The year 2010 has been good for India in terms of technology and 2011 holds the promise of taking the country one step forward in harnessing technology to make a dent in some of the problems that continue to challenge it. The most obvious sign of the robustness of India’s technological capability is the way in which IT-ITeS exports have been able to pick up even though recovery in the developed world remains weak and much of the year has gone by amidst speculation whether there will be a setback through a double-dip depression. In fact, the revival in IT-ITeS exports indicates that businesses, particularly the large ones, in the developed world are using India’s technology offerings to retain their competitiveness when they are weighed down by the extremely weak domestic demand. The promise that 2011 holds is that India’s technological capability will be able to play a similar role in its uplift, something that it was not able to do in the past when there was a glaring discrepancy between its IT exports and the very poor level of IT adoption within the country.

 

There are two clear signs that technology has arrived domestically. One is the confidence that Indian corporates have developed in their ability to stand up on their own feet technologically. The prime and most recent example of this is the decision of the Munjals to part ways with Honda which had provided the technological bulwark in the highly successful Hero Honda joint venture. In the post-Independence era, the period up to the seventies had been marked by an obsession with self-sufficiency which resulted in nominal import of technology and reliance on reverse engineering. The eighties marked the beginning of technology imports within a still closed environment when reverse engineering declined but India’s own technology development did not emerge as selected corporates which were able to get their joint ventures approved paid royalty and reaped a rent income. But the recent years have been marked by robust technology development, particularly in the automotive sector, as Bajaj has ventured out on its own and Tata Motors has acquired Jaguar-Land Rover to give itself a technological leg-up. So India is now at the stage where Japan was in the seventies when it acquired technology to power its own incremental technological progress.

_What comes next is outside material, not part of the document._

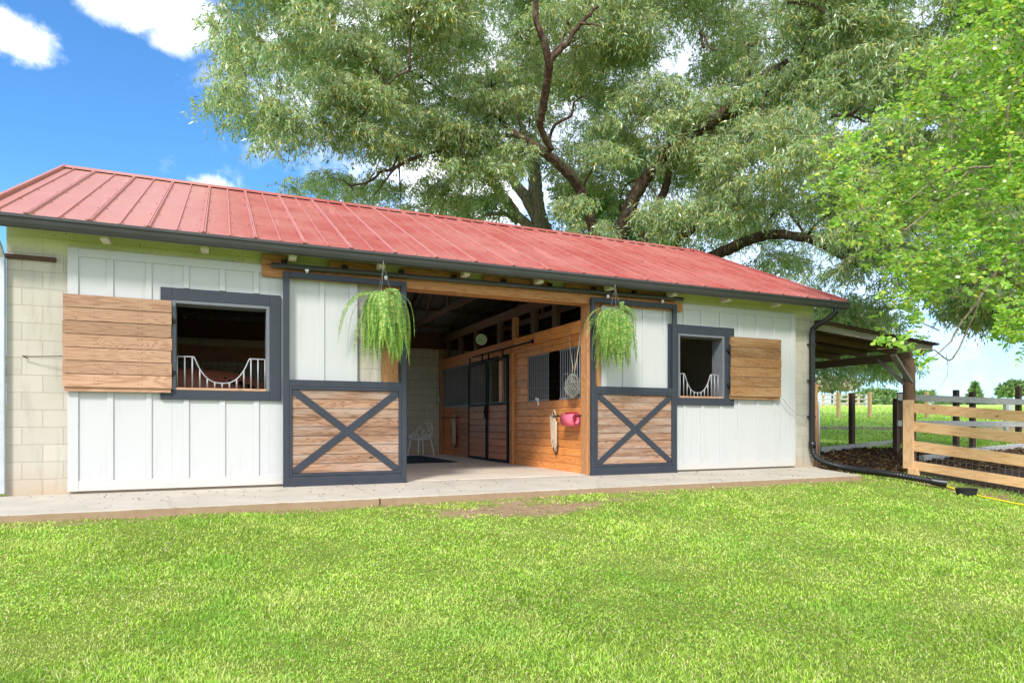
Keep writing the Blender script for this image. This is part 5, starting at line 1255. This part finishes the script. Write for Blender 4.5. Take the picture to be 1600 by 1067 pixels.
# mulch chips
N = 15000; x = rg.uniform(10.62, 20, N); y = rg.uniform(-1.1, 4.5, N); k = mulch_amt(x, y) > .45; x, y = x[k], y[k]; n = len(x)
P0 = np.stack([x, y, gh(x, y)+rg.uniform(0, .03, n)], 1); a = rg.uniform(0, 6.28, n); D = unit(np.stack([np.cos(a), np.sin(a), rg.uniform(-.3, .5, n)], 1))
M['mulchbit'] = mat('mulch_chip', f_leaf, cols=[(0,(.02,.012,.008)), (.5,(.10,.055,.03)), (.85,(.20,.12,.06)), (1,(.36,.26,.15))], trans=.02, rough=.9, spec=.1)
o = npmesh('mulch', kites(P0, D, rg.uniform(.05, .16, n), rg.uniform(.012, .04, n), rg=rg), np.arange(4*n).reshape(-1, 4), M['mulchbit']); tag(o, 'dark brown mulch and straw covering the yard under the lean-to', None, None, 'stuff')
# straw lying on the worn patch
N = 9000; x = rg.uniform(1.2, 12, N); y = rg.uniform(-4.6, -1.95, N); k = bare_amt(x, y) > rg.uniform(.25, .7, N); x, y = x[k], y[k]; n = len(x)
P0 = np.stack([x, y, gh(x, y)+rg.uniform(0.002, .012, n)], 1); a = rg.uniform(0, 6.28, n); D = unit(np.stack([np.cos(a), np.sin(a), rg.uniform(-.1, .25, n)], 1))
M['drybit'] = mat('dry_grass', f_leaf, cols=[(0,(.16,.09,.05)), (.5,(.34,.22,.12)), (1,(.52,.42,.25))], trans=.05, rough=.9, spec=.1)
o = npmesh('dry_grass', kites(P0, D, rg.uniform(.03, .09, n), rg.uniform(.004, .009, n), rg=rg), np.arange(4*n).reshape(-1, 4), M['drybit']); tag(o, 'dead grass litter on the worn soil before the aisle opening', None, None, 'stuff')

N = 260; x = rg.uniform(-2.2, 9.3, N)**1.0; y = -.15-rg.uniform(0, 1, N)**1.6*1.6; n = N
P0 = np.stack([x, y, np.full(N, .003)], 1); a = rg.uniform(0, 6.28, n); D = unit(np.stack([np.cos(a), np.sin(a), rg.uniform(0, .15, n)], 1))
o = npmesh('leaf_litter', kites(P0, D, rg.uniform(.012, .05, n), rg.uniform(.004, .012, n), rg=rg), np.arange(4*n).reshape(-1, 4), M['mulchbit']); tag(o, 'small dead leaves and specks scattered on the concrete apron', None, None, 'stuff')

The second sign and the greatest Indian technological effort that addresses the task still ahead at the bottom of the pyramid and uses innovation to crash costs is the successful launch and on-time performance of the Aadhaar project. Giving every Indian an identity, which will enable her to have a bank account, having already acquired a mobile telephone, marks the drumbeat of progress down the road of inclusive growth. India did not buy the unique identity solution from elsewhere on payment of a royalty, it was developed within India. In a sense, Nandan Nilekani is seeking to finish the task that Sam Pitroda began in the field of telephony but could not take up to the finish. As Mr Nilekani has articulated, in the next ten years, every Indian will be defined and powered by three numbers — UID number, mobile phone number and bank account number. That will define the unique low-cost solution to the problem of poverty.